Hi, I'm new here as well: just wanted to reach out and say I hope things are getting better - I know how hard it is to wait and not let your brain go into a spin and drive you crazy. I don't at all know how to deal with it: I do know that with my partner, the thing I've worked out is that when he's gone he's gone. And I used to think that he could answer me, but chose not to, which was really hurtful, but I think (hard to tell 100% because of the not being able to talk about it!!!) that when he's in a really bad place he can't answer me: even if he wants to; the person I know is trapped inside a disassociation bubble. I'm choosing to believe as much for now, and it does help. He has come back every time, but of course every time I think - what if this is the time he doesn't?
I think the only answer is time, but I'm sending good wishes your way and hope that time moves quickly and that things will work out. I don't know about for you, but for me, finding this forum and that I'm not the only one going through this, has been really helpful, because it can be so horribly isolating.
Hey, thanks for the reply. Unfortunately things don't really seem to be going well.
I thought we were going to wait until he came home before he made any decisions about divorce, but after a weird misunderstanding, he blindsided me that he was serving me papers anyway and he also assumed I had cheated and a myriad of other things that aren't true in any way.
It hurt me deeply that he would tell someone I cheated; I didn't, never would, and he knows that, but he also never bothered to confront me about it? He assumed and I think he was just using it as a further excuse to try and shut me out. This was all based on him seeing my phone in a location he didn't recognize. He didn't ask me where I was at, I would've told him and I leave my data on PURPOSEFULLY so he can see where I'm at. A person who was staying in his barracks told him it looked like that was what I was doing and put the thought in his head and it spiraled.
Either way. He said he wants to reset, that he wants to start over and he wants to be alone. I respect that. He's grappling with some other things about himself that maybe he DOES need to work through alone, but I still didn't understand why he thought we HAD to divorce right now. At first, he was willing to let me wait until he gets home before I sign. Now, he wants me to do it "so I don't drag it out" when he comes back. But this feels so bad. I feel like he reverse dear-John'd me and I'm hurting so bad. I won't pretend we were sunshine and daisies before, but I'm so wounded to think that he's made up his mind without me. I don't want to sign. We only have two months to go before he's home and can get help here. I don't understand why he thinks this is going to help, but I also don't want to pressure him any more than he already is and I feel like there's no right move. I feel cornered.

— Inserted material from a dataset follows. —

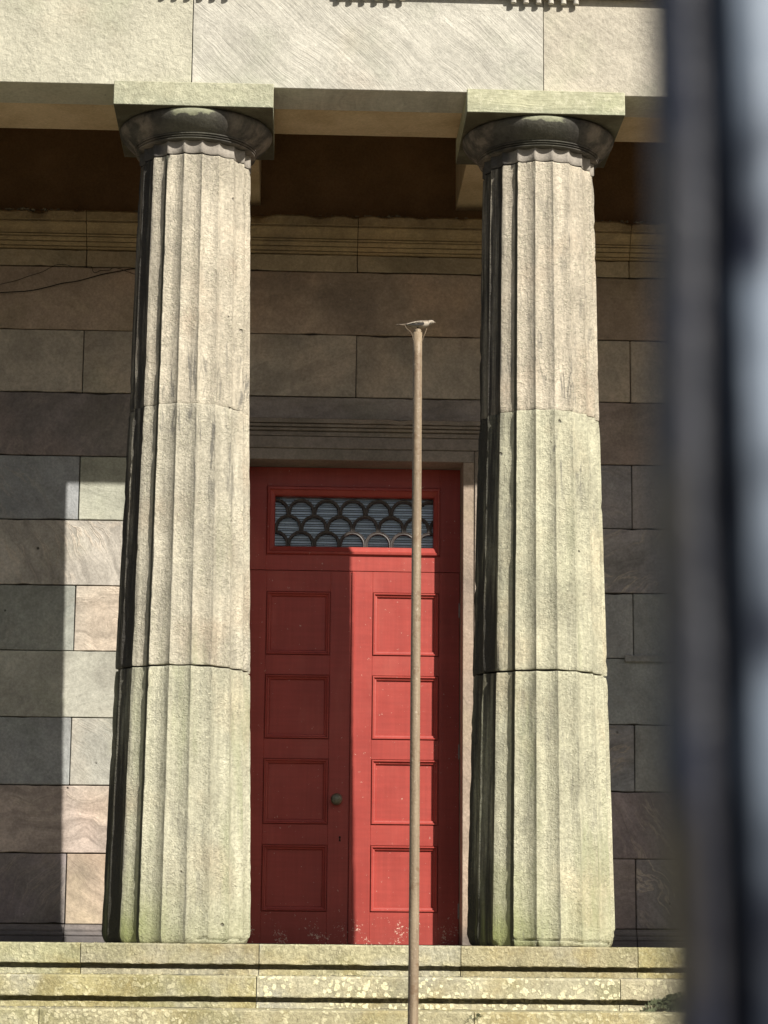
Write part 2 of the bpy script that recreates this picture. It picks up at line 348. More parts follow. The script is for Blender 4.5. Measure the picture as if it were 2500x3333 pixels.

I understand he needs me now as a friend more than a spouse in a way, and I can respect that. But I just feel like signing these papers is a huge mistake and I don't want to do it. I also don't want to NOT sign them and force him into hurting even more or stress him out. He wants a "reset" because he doesn't know what he wants with his future, he said he might want to go to school or maybe move and that he can't afford to have another person with him while he works himself out of debt. That part doesn't make sense to me, I know I work part time now but I don't know why he thinks I won't get a different job or work or do whatever he needs. Why we can't do this together like we always have. Being married to me feels like pressure or responsibility to him in some way that I think I can grasp at least a little bit. He said I'm not a burden. But he just desperately wants to be alone in every sense.
I made it abundantly clear that I would even give him space when he comes back, that he could be alone and disappear to wherever he wanted and I would wait for him. I guess he just thinks that isn't enough. There isn't anyone he's seeing, either, before anyone jumps to that conclusion.
I feel terrible like I put my foot in my mouth or went on for too long bc I let my feelings spill while we were on the phone, I told him how much I love him and how bad I don't want to just end our relationship like this. And I know he was tired, but eventually his response was "I just want to be alone" and I could tell he was crying and upset. I've spent all this time keeping my feelings to myself but now I feel like a terrible person bc I'm scared I overwhelmed him even more. I didn't yell or talk over him. I just kind of rambled with him.
He said he's giving me everything and that it's a no-fault. I don't want everything. I just want him, even if it's as a friend. I wish I had better news. I have no idea what to do, the lawyer or attourney or whatever hasn't contacted me yet and I'm in agony trying to understand what to say or do. I have no one. His family doesn't understand and mine is focused on all the wrong parts of this.
I just wish he would do this face to face with me. I'm hurting so bad. I want to be there for him in every way, as a friend or as a spouse. And I just feel like a failure on every level. I love him with every part of me and it's killing me to think that we could just be over in one fell swoop after so long together. I don't know what to do or where to go or how I'm going to survive this. I've never hurt so deeply in my life and I never once imagined that we would be in this position. Nobody did. All of our friends brag on how much they love us and see us as a sort of "model" for their own relationships because we've always been so inseparable as both friends and spouses. I can't see life without him.